I sometimes think that this happens to prompt me to think about my blog. Well, it often does. My posts often arise from what has happened during the day. Today Tony came to sort out a few domestic problems for me. My new washing machine was not working. Tony surmised that it was not working for the same reason my old washing machine was not working; namely that it was not draining – and he found the cause, a revolting lump of fat and fluff in the drain. He fixed it, as he fixes most things. I now have a washer-drier which is new and which works.

Tradesmen are problem solvers. Politicians are not – at least not to the same degree. You don’t call upon a plumber or an electrician unless you have identified a problem – eg my f**king washer doesn't wash. It was a real problem, which presumably had a real cause.

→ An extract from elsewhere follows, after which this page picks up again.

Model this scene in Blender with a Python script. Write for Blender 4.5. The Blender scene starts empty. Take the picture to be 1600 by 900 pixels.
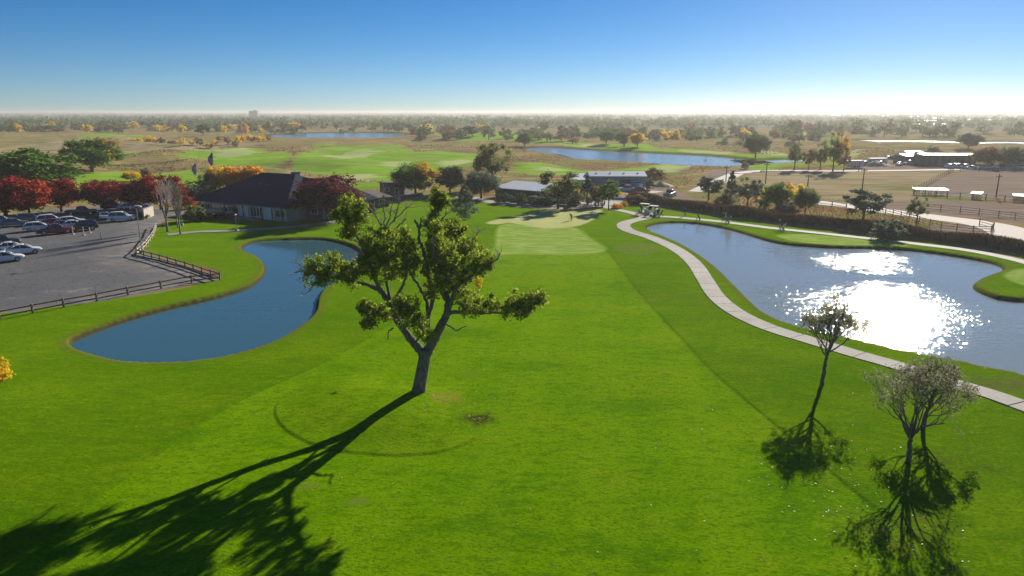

Politicians, on the other hand, identify problems for you and then, from the depths of their own philosophy impose a solution. There is too much inequality. There isn't. Too much inequality (they say) leads to a host of ills. The fact is that some people have enough and some people don’t. 

Progressives have one solution: take from those who have and give to those who don’t. They ignore the immorality of taking (it is theft) and they ignore the immorality of encouraging dependency. It is hard to say which is the more immoral. They choose to ignore the obvious reason that some people do not have enough. There is not enough wealth in the economy. People are not encouraged (by taking responsibility for themselves) to create wealth, by producing what others want. They are positively discouraged from creating wealth. The miracle is that entrepreneurs create as much as they do, in spite of absurd regulations and swingeing taxes.

It bears repeating that the (perhaps) necessary evil of taxation is staggeringly inefficient. In addition to the actual cost of providing the ‘service’ in question, taxes cost a lot to raise and a lot to disburse – dead money. This is a fact hidden from us. Just suppose that we could quantify the benefit to the UK public of, for example, the NHS. How much does it cost in addition to collect the necessary taxes and how much does it cost in addition to spend the money, in terms of bureaucratic salaries and other expenses?